Thursday, July 15, 2010

Reading in between the white lines on the road.

I have to give credit for the title of this to Erin Quinn. I thought it was a great quote, and I think Ben Rector is awesome. So, there, I don't feel guilty or like a copy-cat anymore.

I am sitting up at 1:19 am wondering why i'm still awake, and why the questions keep on coming. Living in a new town, with no home, and not many friends isn't what I had in mind to end my summer with. But, maybe it's not about what I had in mind. (I don't know where this post is going, my fingers are just kind of roaming as I think...haha)
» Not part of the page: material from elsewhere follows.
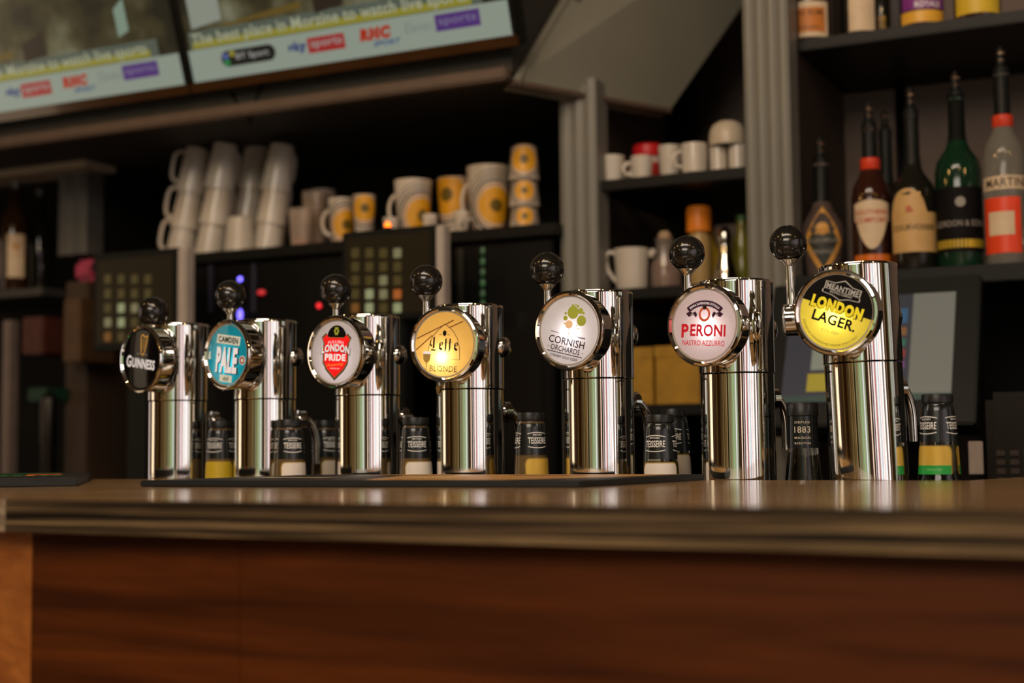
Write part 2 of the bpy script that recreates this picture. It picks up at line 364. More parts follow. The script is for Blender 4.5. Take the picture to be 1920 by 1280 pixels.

I wish things went the way I wanted, but if they did, they probably wouldn't turn out half as well as they typically do. I wish I could understand and know why. But I suppose, Job, a righteous man, when he asked God why, God answered him out of a storm and Job recieved the answer of his lifetime. No, I guess I don't need to know why, (nor could I if I did need to know).

I want to live a reformed, and a radical, and a sanctified life. But am I willing to sacrifice the life that I have in this real world, to have a life that is set apart?

Only time will tell.


"If anyone would come after me, he must deny himself and take up his cross daily and follow me. For whoever wants to save his life will lose it, and whoever will lose his life for me will save it."